Итак, несвобода. Мы с вами, и особенно старшее поколение, знаем, что такое несвобода на практике. Люди, страдающие сейчас ностальгией по прошлому, напоминают мне рабочих, которые переговариваются в поездах: Вот Сталин — это был хозяин. Многие уже не застали той эпохи, но они нуждаются в хозяине. Понятны человеческое чувство, человеческая стихия. Но нам это не нужно. Это из звериного мира. У нас есть Господь. Он вовсе не хозяин. Он Тот, Который умер за нас и каждого призвал быть Его соучастником. Каждого. Вы скажете, это трудно, не все люди активны. Сказано каждого — значит, способен каждый, в той или иной степени, в той или иной мере своего существования — найти свое место на этом пути.

От теории перейдем к практике. Обозначим принцип, трудный принцип — открытость. Открытость к проблемам, внутренним и внешним, открытость к противникам и к миру. Положение, конечно, трудное и неудобное. Похоже на замок, в котором открыты все двери, — сейчас прийдут враги и овладеют замком. Но нет, если он принадлежит сильному господину, господин может совершенно спокойно спать, ибо достаточно силен.

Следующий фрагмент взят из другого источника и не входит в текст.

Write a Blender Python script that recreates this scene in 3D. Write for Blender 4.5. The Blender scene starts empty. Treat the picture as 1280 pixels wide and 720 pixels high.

Сейчас мы не имеем возможности двигаться в направлении реформ, они сегодня не возможны, но многое, по–видимому, уже стучится в нашу жизнь… Все вы духовно и умственно воспитывались не на схоластике, вы читали не догматическое богословие Макария, по которому учились раньше, вы читали произведения новой, преимущественно русской религиозной мысли. Русская религиозная мысль шла под знаменем свободы, открытости, готовности решать проблемы мира, решать богословские проблемы. Она была очень жизнеспособной, очень смелой, гораздо более смелой, чем современные западные религиозные мысли. Значит, в этом отношении уже было что–то сделано.